O tym, jak rozpędził się warszawski rollercoaster, przeczytacie w cotygodniowym podsumowaniu przygotowanym przez redakcję bloga Pańska Skórka .

Chcesz wiedzieć szybciej? Polub nas

#ELEGANCKO

Nosił wilk razy kilka... Puszka reprywatyzacyjnej Pandory wreszcie się otworzyła i na światło dzienne wychodzi to wszystko, o czym do tej pory mało kto mówił głośno. Tak zwyczajnie po ludzku nie zazdrościmy p. prezydent i urzędnikom ratusza, ale powiedzmy to wyraźnie - należało się. Mamy nadzieję, że nie skończy się tylko na pokazowych zwolnieniach urzędników niższego szczebla, bo cała sytuacja osobliwie przypomina znane z historii liczne upadki satrapów. #Elegancko, bo mamy nadzieję, że teraz nie da się już zatrzymać dziejowej sprawiedliwości.

reprywatyzacji mówiło do tej pory głośno Miasto Jest Nasze. I właśnie za to stowarzyszenie otrzymało jedną z Nagród Pańskiej Skórki - przyznawanych przez naszą redakcję i Kapitułę złożoną z warszawskich dziennikarzy, aktywistów i blogerów. Nagrody przyznaliśmy także Kuchni Konfliktu - za przełamywanie stereotypów i walkę z nietolerancją, a także zupełnie wyjątkowemu projektowi sportowemu AKS Zły. Ten ostatni otrzymał też nagrodę publiczności, przyznawaną przez naszych czytelników - gratulujemy i prosimy o więcej świetnych inicjatyw!

Duchologia to zgrabny polski odpowiednik "hauntologie" Derridy. To także fenomenalny fanpage, (a ostatnio również książka) Olgi Drendy - badaczki (i "odświeżaczki") zbiorowej pamięci minionych dekad. Autorka zabiera nas w nie tak odległą przeszłość, do przełomu lat 80. i 90. ubiegłego stulecia. Jeśli chcecie przypomnieć sobie specyficzny urok tych czasów, koniecznie zajrzyjcie w sobotę do Narodowego Instytutu Audiowizualnego, aby poczuć zapach rozgrzanego asfaltu, zagrać w River Raid na sprzęcie z epoki i obejrzeć teledyski z 1988 roku - oczywiście z VHS.

#FRAJERSKO

W zeszłym tygodniu pisaliśmy o nowej plaży w Warszawie i rozbudowie basenu. Dziś - o basenu zamknięciu . Nowe władze Akademii Obrony Narodowej postanowiły, że uczelniany basen nie będzie już, jak dotąd, dostępny dla osób spoza placówki.
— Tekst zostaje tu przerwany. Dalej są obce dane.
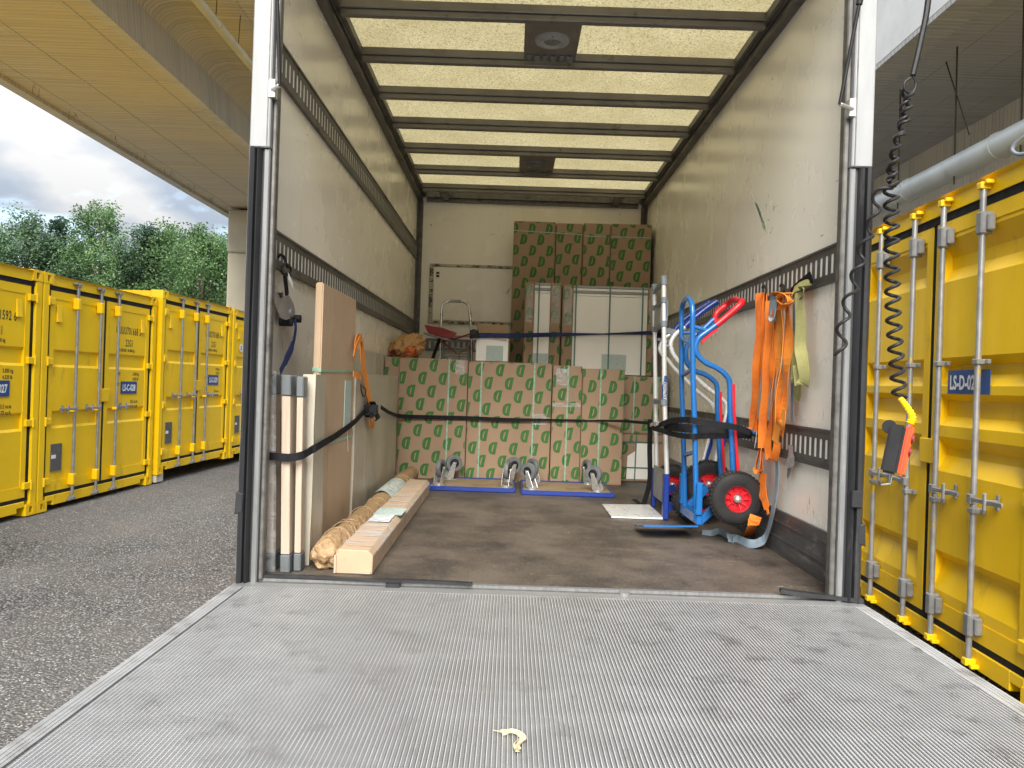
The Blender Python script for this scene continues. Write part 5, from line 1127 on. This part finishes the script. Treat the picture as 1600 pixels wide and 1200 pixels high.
# hanging ratchet at left
hr = Thing('ratchet_strap', 'grey steel ratchet hanging by a black strap from the left lashing rail above the panels', 'strap', aX(447, 480, -.93), group='lashing straps')
XH = -.935
def rx(px, w, wd=(0, 1, 0), t=.0025, X=XH): return MB().ribbon(smooth_path([aX(x, y, X) for x, y in px], 6), w, wd, t)
hr.part('hook', MB().tube(smooth_path([aX(434, 402, -.962), aX(437, 398, -.95), aX(443, 402, -.94), aX(446, 412, XH), aX(449, 418, XH)], 6), .006, 8).tube(smooth_path([aX(440, 418, XH), aX(444, 412, XH), aX(452, 416, XH), aX(453, 426, XH), aX(446, 431, XH), aX(440, 426, XH), aX(440, 418, XH)], 4), .005, 8), M['black'], smooth=True)
hr.part('upper_strap', rx([(444, 429), (446, 445), (448, 462)], .045), M['blackweb'])
hr.part('care_tag', MB().ribbon([aX(450, 432, XH+.01), aX(457, 447, XH+.012)], .038, (0, 1, -.35), .001), M['white_print'])
R0 = [(425, 460), (430, 456), (436, 462), (444, 463), (451, 461), (458, 475), (461, 490), (455, 497), (446, 500), (438, 497), (432, 484), (430, 474)]
rc = MB(); rc.prism([tuple(p) for p in R0], lambda a, b: aX(a, b, XH+.022), lambda a, b: aX(a, b, XH+.018)); rc.prism([tuple(p) for p in R0], lambda a, b: aX(a, b, XH-.022), lambda a, b: aX(a, b, XH-.018))
hr.part('ratchet_frame', rc, M['galv'])
c = aX(445, 488, XH); hr.part('ratchet_drum', MB().cyl(c+Vector((-.02, 0, 0)), c+Vector((.026, 0, 0)), .016, 16), M['galv'], smooth=True)
for (x_, y_, r_, h_) in ((428, 461, .010, .03), (458, 498, .017, .03), (446, 503, .018, .026)):
    q_ = aX(x_, y_, XH); hr.part('ratchet_grip', MB().cyl(q_-Vector((h_, 0, 0)), q_+Vector((h_, 0, 0)), r_, 14), M['black'], smooth=True)
hr.part('lower_strap', rx([(460, 500), (461, 515), (456, 540), (447, 560), (437, 581)], [.030]*12+[.045]*8+[.030]*5, X=-.915), M['blueweb'], label='hanging strap tail with a grey sheen')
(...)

W związku z tym mieszkańcy Rembertowa będa musieli jeździć na najbliższą pływalnię co najmniej kilkanaście kilometrów dalej. AON tłumaczy się zwiększoną liczbą studentów, ale my podejrzewamy, że ma to związek z przekształceniem szkoły w Akademię Sztuki Wojennej i prawdopodobne ćwiczenia abordażu na okręt podwodny, które przecież trudno przeprowadzić w lesie iglastym.

Nie tylko "Skra" jest wstydem dla stołecznego sportu. Jak się okazało, również żeglarska baza nad Zalewem Zegrzyńskim , kuźnia olimpijska, właśnie dogorywa. W jej miejscu ma powstać... marina dla prywatnych luksusowych jachtów. Jak widać dubaizacja dotyka nie tylko samej Warszawy, ale też okolicznych terenów o charakterze rekreacyjnym, a sposób, w jaki próbuje się wyrugować sportowców jest po prostu obrzydliwy. Tak trzymać, a za cztery lata przywieziemy z olimpiady może jeden medal. Z ziemniaka.

Skoro już o "Skrze" mowa (a trochę i o fenomenie duchologii) - steampunkowe ruiny stadionu straszą nie tylko widmami dawnej chwały, ale i (zbyt) głośnymi imprezami. Balet o uroczej nazwie Lost Pool było słychać aż na Madalińskiego. My też lubimy się bawić i narobić trochę hałasu, ale c'mon, jest w Warszawie wiele miejsc, gdzie można szaleć do białego rana przy głośnej muzyce, pozwalając jednocześnie spać sąsiadom w promieniu wielu kilometrów.